» **Task brief**:
Write out every line of the material as it stands, apart from the pictures.

▬▬▬

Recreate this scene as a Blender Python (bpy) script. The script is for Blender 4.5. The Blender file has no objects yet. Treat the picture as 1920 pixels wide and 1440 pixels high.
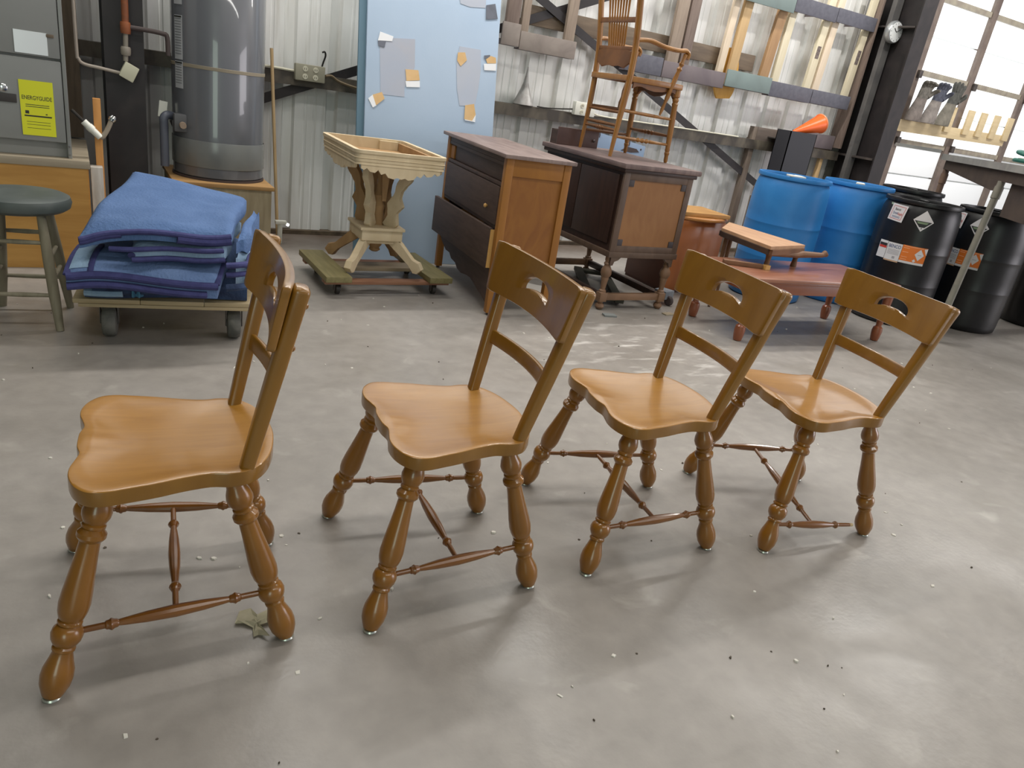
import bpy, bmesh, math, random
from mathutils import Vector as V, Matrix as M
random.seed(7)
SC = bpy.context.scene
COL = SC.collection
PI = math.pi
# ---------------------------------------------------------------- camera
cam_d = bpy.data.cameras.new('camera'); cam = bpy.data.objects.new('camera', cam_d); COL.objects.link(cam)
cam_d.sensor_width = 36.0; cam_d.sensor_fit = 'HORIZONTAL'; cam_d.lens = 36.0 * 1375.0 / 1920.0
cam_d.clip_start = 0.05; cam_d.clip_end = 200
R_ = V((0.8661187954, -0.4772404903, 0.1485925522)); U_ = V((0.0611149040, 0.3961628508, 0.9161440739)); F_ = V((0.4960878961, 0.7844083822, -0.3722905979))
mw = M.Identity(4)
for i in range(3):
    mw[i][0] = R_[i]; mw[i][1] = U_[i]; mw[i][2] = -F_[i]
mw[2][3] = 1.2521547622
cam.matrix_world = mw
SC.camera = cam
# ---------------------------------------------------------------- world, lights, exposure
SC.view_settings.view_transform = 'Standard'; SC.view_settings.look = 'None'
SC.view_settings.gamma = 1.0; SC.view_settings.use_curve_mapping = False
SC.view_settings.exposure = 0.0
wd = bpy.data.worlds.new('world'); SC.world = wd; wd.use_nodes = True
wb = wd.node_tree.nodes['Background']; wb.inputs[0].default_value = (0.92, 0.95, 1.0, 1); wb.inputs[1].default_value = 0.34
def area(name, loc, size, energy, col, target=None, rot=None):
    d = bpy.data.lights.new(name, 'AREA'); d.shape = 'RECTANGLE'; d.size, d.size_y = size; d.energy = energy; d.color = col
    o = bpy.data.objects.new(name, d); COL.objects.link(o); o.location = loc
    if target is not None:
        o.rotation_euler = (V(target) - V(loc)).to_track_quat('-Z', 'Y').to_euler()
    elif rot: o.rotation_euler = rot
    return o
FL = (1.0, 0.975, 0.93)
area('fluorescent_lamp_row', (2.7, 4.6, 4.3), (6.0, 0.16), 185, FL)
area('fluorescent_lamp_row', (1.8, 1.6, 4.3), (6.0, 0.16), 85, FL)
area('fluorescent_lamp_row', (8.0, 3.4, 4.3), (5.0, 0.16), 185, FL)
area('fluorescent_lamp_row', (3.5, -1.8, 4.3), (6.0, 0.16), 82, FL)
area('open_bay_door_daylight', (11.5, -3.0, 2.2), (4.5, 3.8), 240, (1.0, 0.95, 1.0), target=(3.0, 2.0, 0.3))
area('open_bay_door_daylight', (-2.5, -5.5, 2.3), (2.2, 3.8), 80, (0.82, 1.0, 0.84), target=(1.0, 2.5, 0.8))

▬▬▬

» **Answer to this problem**:
Recreate this scene as a Blender Python (bpy) script. The script is for Blender 4.5. The Blender file has no objects yet. Treat the picture as 1920 pixels wide and 1440 pixels high.
import bpy, bmesh, math, random
from mathutils import Vector as V, Matrix as M
random.seed(7)
SC = bpy.context.scene
COL = SC.collection
PI = math.pi
# ---------------------------------------------------------------- camera
cam_d = bpy.data.cameras.new('camera'); cam = bpy.data.objects.new('camera', cam_d); COL.objects.link(cam)
cam_d.sensor_width = 36.0; cam_d.sensor_fit = 'HORIZONTAL'; cam_d.lens = 36.0 * 1375.0 / 1920.0
cam_d.clip_start = 0.05; cam_d.clip_end = 200
R_ = V((0.8661187954, -0.4772404903, 0.1485925522)); U_ = V((0.0611149040, 0.3961628508, 0.9161440739)); F_ = V((0.4960878961, 0.7844083822, -0.3722905979))
mw = M.Identity(4)
for i in range(3):
    mw[i][0] = R_[i]; mw[i][1] = U_[i]; mw[i][2] = -F_[i]
mw[2][3] = 1.2521547622
cam.matrix_world = mw
SC.camera = cam
# ---------------------------------------------------------------- world, lights, exposure
SC.view_settings.view_transform = 'Standard'; SC.view_settings.look = 'None'
SC.view_settings.gamma = 1.0; SC.view_settings.use_curve_mapping = False
SC.view_settings.exposure = 0.0
wd = bpy.data.worlds.new('world'); SC.world = wd; wd.use_nodes = True
wb = wd.node_tree.nodes['Background']; wb.inputs[0].default_value = (0.92, 0.95, 1.0, 1); wb.inputs[1].default_value = 0.34
def area(name, loc, size, energy, col, target=None, rot=None):
    d = bpy.data.lights.new(name, 'AREA'); d.shape = 'RECTANGLE'; d.size, d.size_y = size; d.energy = energy; d.color = col
    o = bpy.data.objects.new(name, d); COL.objects.link(o); o.location = loc
    if target is not None:
        o.rotation_euler = (V(target) - V(loc)).to_track_quat('-Z', 'Y').to_euler()
    elif rot: o.rotation_euler = rot
    return o
FL = (1.0, 0.975, 0.93)
area('fluorescent_lamp_row', (2.7, 4.6, 4.3), (6.0, 0.16), 185, FL)
area('fluorescent_lamp_row', (1.8, 1.6, 4.3), (6.0, 0.16), 85, FL)
area('fluorescent_lamp_row', (8.0, 3.4, 4.3), (5.0, 0.16), 185, FL)
area('fluorescent_lamp_row', (3.5, -1.8, 4.3), (6.0, 0.16), 82, FL)
area('open_bay_door_daylight', (11.5, -3.0, 2.2), (4.5, 3.8), 240, (1.0, 0.95, 1.0), target=(3.0, 2.0, 0.3))
area('open_bay_door_daylight', (-2.5, -5.5, 2.3), (2.2, 3.8), 80, (0.82, 1.0, 0.84), target=(1.0, 2.5, 0.8))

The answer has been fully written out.